Другими словами, в сфере чувствования прошлое само по себе не заключает никаких характерных признаков. Позднее, когда человек заучивает ряды или явления в их естественной последовательности и расчленяет их во времени, при каждой новой встрече с знакомым рядом, существуют моменты сознавания, что такое-то звено в цепи свершилось и исчезло, такое-то чувствуется теперь, а третье еще ожидается. Нечего и говорить, что чувствования, соответствующие моменту исчезания, особенно если оно происходит отрывисто, сознаются иначе, чем последующие; а это, как реальное чувствование, в свою очередь отличается от ожидаемого, как репродуцированного.
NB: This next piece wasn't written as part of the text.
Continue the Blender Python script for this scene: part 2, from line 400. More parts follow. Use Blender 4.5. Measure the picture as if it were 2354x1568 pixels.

Значит, при реальных встречах с явлениями или последованиями человек должен мало-помалу выучиться различать в них те выдающиеся моменты, которые соответствуют поочередному возниканию, течению и исчезанию звеньев, из которых слагается ряд. С другой стороны, встречи с обрывками рядов приучают сопоставлять средние звенья с крайними и наоборот (воспоминание по отрывкам целого); и, конечно, при подобных сопоставлениях всякое предшествующее звено должно являться в сознании относительно своего последующего с атрибутом исчезания, а последующие — с атрибутом ожидания. Еще позднее, когда для человека наступает период классификации и обобщения расчлененных рядов, чувственные признаки превращаются в символы: предыдущее и последующее; начало, продолжение и конец; прошедшее, настоящее и будущее. Здесь прошлое есть исчезнувшее; настоящее — совершающееся, а будущее — ожидаемое.